Soapbox: October 7th, 2008

 
 

Having to attend weekly tutorials is a fate worse than death, writes Paul Fennessy.

“It’s like pulling teeth” a demoralised tutor was once heard to utter after several aborted attempts to strike up a conversation concerning Joyce’s Ulysses. And who could blame him? To this observer, tutorials are nothing less than pure unadulterated hell disguised as ‘group discussions’.

Questions like ‘have any of you have actually read the book?’ or ‘exactly why have you neglected to attend the past few sessions?’ are bound to strike memories of fear and embarrassment in many a student, long after leaving the intellectual haven that is UCD.

Ironically, the only thing worse than that ghastly silence which perpetually permeates room D104 and the like, is the moment when one student actually opts to respond to the increasingly belligerent tutor, in a misguided attempt to fake interest in the topic.

What follows is more embarrassing than an episode of The View, as pretension levels approach their apex. The serial spoofer will hastily clear his throat, before discarding all pretences towards self-awareness and speaking, to the delight of the exhausted tutor and to the sheer horror of everyone else.

These sullen individuals will typically delude themselves into believing they are on the verge of providing some form of grand, apoplectic analysis, when in reality they have merely spent far too much time watching Dead Poets Society and listening to The Doors.

The well-meaning but hopelessly näive student will contrive a distinctly idiotic, ignominiously stupid statement like: ‘I feel Dostoevsky really resonates with the social malaise which inflicts our times’, or ‘I dont know if anyone else has noticed this, but I found Sylvia Plath’s poetry to be terribly depressing’.
At which point the rest of the room, with collective heads in hands, will acquire the overwhelming urge to hastily evacuate the building, solemnly proclaiming to never again put themselves through such stupendous humiliation.

In a futile attempt to rescue the situation, the beleaguered module co-ordinator will then reply to the unfortunate student’s cringeworthy comments by offering a subtly condescending, but nonetheless outwardly encouraging remark: ‘I suppose that’s one way of interpreting it’ or ‘That’s a very insightful point… Now let’s move on shall we?’ are two prototypical put-downs.

Just before the longest forty minutes of your life mercifully stutters to a halt, the average student will experience a strange feeling of elation upon realising that they are on the verge of attaining temporary respite from this sadistic enterprise. However, as dreams of the Student Bar and the prospective consumption of moderately priced alcohol begin to intensify, a highly unsavoury situation may suddenly arise.

Unbeknownst to his inattentive pupils, the tutor, having spent most of his time rambling away to no one in particular, will finally provoke a reaction amongst his dazed spectators.
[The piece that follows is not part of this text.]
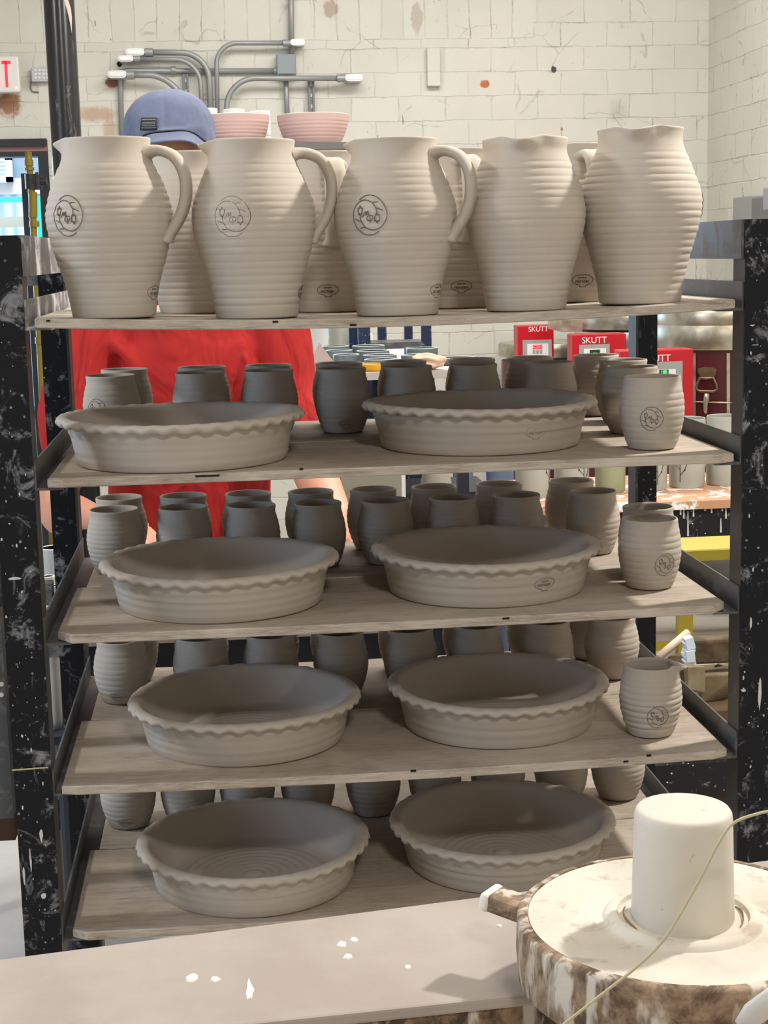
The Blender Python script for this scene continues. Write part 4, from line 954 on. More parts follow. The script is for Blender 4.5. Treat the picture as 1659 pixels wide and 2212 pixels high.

He will usually unleash his furious spleen on the first student whose hangover finally overcomes him and who sadly fails to realise his admirable ambition of remaining awake for the entirety of the session.

Alas, once the tutor’s mask slips and his true feelings prevail, the illusory, graveyard-esque atmosphere of tutorials is at least broken and the deluge of dead students can reacquaint themselves with consciousness again.